1. The 22' boat was small and we were lucky.It was a single engine and really you should have twin engines for this trip. We were very lucky on the first trip, since then we hve moved up to bigger boats with twin engines.
2. If you can't repair your boat and do your own maintenance; you should probably not consider this trip.
3. Carry your own spare everything, you probably can not find the part you need. Stock your provisions well, food selection is limited or unavailable in most areas.
4. Be prepared to pack fuel or have a 355 mile or more range. Fuel is scarce on the Lower Miss and often fuel is unavailable at night and on Sundays.
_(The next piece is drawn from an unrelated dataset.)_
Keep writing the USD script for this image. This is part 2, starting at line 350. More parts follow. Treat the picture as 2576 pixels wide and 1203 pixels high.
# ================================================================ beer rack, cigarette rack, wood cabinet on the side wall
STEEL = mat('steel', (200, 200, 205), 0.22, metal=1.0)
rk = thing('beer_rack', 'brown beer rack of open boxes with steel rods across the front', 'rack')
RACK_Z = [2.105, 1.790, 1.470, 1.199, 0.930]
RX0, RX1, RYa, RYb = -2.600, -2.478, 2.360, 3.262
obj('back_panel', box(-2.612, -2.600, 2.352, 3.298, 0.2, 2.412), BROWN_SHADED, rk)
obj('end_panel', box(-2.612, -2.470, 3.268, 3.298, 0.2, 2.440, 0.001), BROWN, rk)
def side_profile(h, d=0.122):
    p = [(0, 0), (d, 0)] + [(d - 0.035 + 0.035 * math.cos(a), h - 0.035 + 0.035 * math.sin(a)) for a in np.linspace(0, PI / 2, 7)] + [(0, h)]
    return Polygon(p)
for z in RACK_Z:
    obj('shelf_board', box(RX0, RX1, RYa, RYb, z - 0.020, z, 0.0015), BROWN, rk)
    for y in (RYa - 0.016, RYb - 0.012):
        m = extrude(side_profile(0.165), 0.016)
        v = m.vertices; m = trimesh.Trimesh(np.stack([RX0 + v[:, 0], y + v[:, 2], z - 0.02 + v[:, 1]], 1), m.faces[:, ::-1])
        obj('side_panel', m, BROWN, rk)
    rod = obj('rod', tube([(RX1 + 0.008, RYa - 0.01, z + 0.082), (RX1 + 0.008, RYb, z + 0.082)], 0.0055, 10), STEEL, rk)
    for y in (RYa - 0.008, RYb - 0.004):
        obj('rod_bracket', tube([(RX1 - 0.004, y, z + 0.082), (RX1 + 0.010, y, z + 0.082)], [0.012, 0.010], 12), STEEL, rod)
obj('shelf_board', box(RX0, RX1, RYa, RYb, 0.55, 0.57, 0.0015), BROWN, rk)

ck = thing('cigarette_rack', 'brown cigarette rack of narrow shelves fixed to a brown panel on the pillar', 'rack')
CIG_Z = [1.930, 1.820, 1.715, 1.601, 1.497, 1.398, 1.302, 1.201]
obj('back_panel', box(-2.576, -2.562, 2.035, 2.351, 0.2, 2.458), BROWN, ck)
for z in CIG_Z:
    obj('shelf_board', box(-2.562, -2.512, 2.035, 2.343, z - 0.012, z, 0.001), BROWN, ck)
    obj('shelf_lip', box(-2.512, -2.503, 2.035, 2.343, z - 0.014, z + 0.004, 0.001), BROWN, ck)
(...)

5. Be prepared to travel the entire way from about the Old River Lock to New Orleans in one day. There isn't many choices when it comes to overnight stays/anchorages. It is very industrial and busy night and day. A safer choice is through the old River Lock, take the Atchafalaya to Morgan City and then to New Orleans.
6. Make sure your radio works and you know what the tows working channel is and use it. We have a good radio mounted and a good garde hand-held radio for a back-up. Also both New Orleans and Morgan City have a traffic control that you need to contact prior to entering their controlled space.
7. Watch the weather; we choose our cruising times carefully to avoid severe weather. When we have encountered severe weather, we bring everyone up to the bridge and everyone wears an offshore life jacket instead of the usual sospenders.

We have learn much of this the hard way. We have spent alot of time cruising the lower Mississippi and only once did we see another cruiser. Good luck.